Lisa Guernsey has recently started a weblog about search engines. She writes in today’s Circuits section of the New York Times about the relative prominence of men in the blogosphere as compared with women.
Many have pointed out, however, that blogs are a fairly egalitarian format, with women, people of color, and other groups who have not always had access to the power of the press in on the game from the very beginning.
Guernsey has a few theories. One is the old saw about men and women and public and private spheres (“women write diaries, men pontificate about politics”):
And that is where things get touchy. People who track blogs hate to make generalizations, but many acknowledged that female bloggers often have more of an inward focus, keeping personal diaries about their daily lives.
If that is the case, the Venus-Mars divide has made its way into Blogville. Women want to talk about their personal lives. Men want to talk about anything but. So far the people who have received the most publicity (often courtesy of male journalists) appear to be the latter.
But I don’t buy this. I started an online “diary”-type journal years ago and I’ve kept it up on and off ever since. Some of the most popular blogs that happen to be by men are highly personal and even intimate.

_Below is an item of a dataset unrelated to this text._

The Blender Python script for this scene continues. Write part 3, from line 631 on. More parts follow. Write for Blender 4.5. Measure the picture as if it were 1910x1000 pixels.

The other theories, that men bring a dominance from old media and journalism and the technology business into the blogosphere, rings a little more true to me. There is a kind of momentum here. The sample also gets skewed when you look at pundit and journalist bloggers and the people they read and comment on. They get more press in the trad media and the stereotype gets reinforced.
(Guernsey points out, for example, that Instapundit’s blogroll is heavily tilted towards men, as is Scott Rosenberg’s. I haven’t done a gender analysis of my own blogroll. Maybe I should.)
Are men statistically more likely than women to promote their own ideas about public things and try to build a large audience of strangers? Are women more likely than men to write about the things in their personal lives, their hobbies, their obsessions? I wonder.
Nice plug for the Julie/Julia Project in the article. No mention of Salon Blogs’ superstar blogger who happens to be female.